Menurut Jaksa Sugeng, dalam nota pembelaannya tim kuasa hukum Putri justru ikut mempertahankan skenario yang akhirnya terungkap.
Jaksa Sugeng menyatakan, dari berbagai fakta hukum yang terungkap dalam persidangan memperlihatkan Putri turut berperan dan menjadi salah satu pelaku dalam dugaan pembunuhan berencana itu walaupun bersikap pura-pura tidak mengetahui delik itu.
"Akan tetapi Terdakwa Putri Candrawathi melakukan karakter yang dipersyaratkan dengan pembunuhan berencana yaitu menyampaikan cerita kepada saudara Ferdy Sambo, berupa cerita jika terdakwa Putri Candrawati dilecehkan yang kemudian berubah menjadi cerita pemerkosaan lalu saudara Ferdy Sambo membuat perencanaan dan bekerjasama dengan saksi Ricky Rizal Wibowo, Kuat Ma'ruf, dan saksi Richard Eliezer Pudihang Lumiu untuk menghilangkan nyawa korban Nofriansyah Yosua Hutabarat," papar Jaksa Sugeng.

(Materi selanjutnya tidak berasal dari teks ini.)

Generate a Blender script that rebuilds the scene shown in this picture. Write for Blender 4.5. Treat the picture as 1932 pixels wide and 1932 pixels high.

Seperti diberitakan sebelumnya, dalam kasus itu terdapat 5 terdakwa yang sudah menjalani sidang tuntutan. Mereka adalah Richard Eliezer (Bharada E) Ferdy Sambo, Putri Candrawathi, Ricky Rizal (Bripka RR), dan Kuat Ma'ruf.
Dalam tuntutannya, jaksa menilai kelima terdakwa terbukti bersalah melakukan tindak pidana pembunuhan terhadap Brigadir J yang direncanakan terlebih dahulu.
Kuat Ma'ruf, menjadi terdakwa pertama yang menjalani sidang tuntutan pada Senin (16/1/2023). Kemudian, ia dituntut pidana penjara 8 tahun.
Setelah itu, Ricky Rizal yang menjalani sidang tuntutan. Eks ajudan Ferdy Sambo berpangkat Brigadir Polisi Kepala (Bripka) itu dituntut pidana penjara 8 tahun.
Selang sehari, atau Selasa (17/1/2023), sidang tuntutan dengan terdakwa Ferdy Sambo digelar.
Eks Kadiv Propam Polri itu dituntut hukuman pidana penjara seumur hidup.
Berikutnya, Putri Candrawathi dan Richard Eliezer yang menjalani sidang tuntutan pada Rabu (18/1/2023). Istri Ferdy Sambo dituntut pidana penjara 8 tahun.
Sementara, eks ajudan mantan Kadiv Propam Polri dari satuan Brimob berpangkat Bhayangkara Dua (Bharada), Richard Eliezer dituntut pidana penjara 12 tahun penjara oleh JPU.
Melansir Kompas.com, Jaksa menganggap kelima terdakwa terbukti melanggar dakwaan primer yakni Pasal 340 KUHP jo Pasal 55 Ayat (1) ke-1 KUHP tentang pembunuhan berencana.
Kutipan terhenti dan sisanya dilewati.